I didn’t think I’d be crying quite so soon into this performance.

But Peter Doherty conducting a roaring, defiant rendition of ‘La Marseillaise’ in the Bataclan, barely a year after the Paris attacks, will do that to a person.

Not unexpectedly, the crowd - mostly Parisians and just a couple of English voices - are jittery before the main event. There are mutters from a couple about whether they should stay; another group in front of them jumps as a crew member does soundcheck on the drums. Everyone is all-too aware of what took place in this hall.

Opening the night is Swansea’s finest, the sickeningly talented Jack Jones (of Trampolene and recently appointed Pete Doherty guitarist), who has Nick Alexander’s name written on his chest.
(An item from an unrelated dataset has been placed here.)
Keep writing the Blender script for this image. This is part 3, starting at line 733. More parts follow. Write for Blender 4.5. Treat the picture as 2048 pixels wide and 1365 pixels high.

Jones performs a set of his poetry and Trampolene songs - the line ‘silence is the darkest sound’ feels particularly poignant tonight; it’s exactly what everyone is here to fight against.

When it was announced that Sting, not Doherty, would be performing the first show at the Bataclan since the attack, there was some confusion at the last-minute switch up. Doherty felt like the perfect choice: his bands’ history, that rebellious, defiant streak, and their music. Sting may have been the first to perform there, however, but Doherty brought back the Bataclan’s spirit.

On ‘You’re My Waterloo’, of course Carl Barat appears onstage to perform his guitar solo, and the energy in the room, the camaraderie, is a joyous thing to witness. Audience members try out some good-natured moshing on ‘Time For Heroes’, and a couple even get some decent crowd surfing in on ‘Up The Bracket’.

Doherty is a good guitar player but he’s a better frontman when he leaves it to Jones and Barat. Stumbling around the stage, knocking his mic stand over again and again, he makes a few disastrous attempts to speak to his audience in French, but it only seems to endear him more to his most loyal fans.

He throws his guitar into the crowd. Then a harmonica. A tambourine. Then a mic stand. A long-suffering crew member retrieves one piece of kit after another.

As the opening riff grinds out on Babyshamble’s ‘Fuck Forever’ the roars grow louder as the band close to a rousing, crashing finish. Despite the strict curfew people linger a moment, staring around the venue as the lights turn back on, looking strangers in the eye as if to say, ‘we did it, we’re here, they haven’t won’.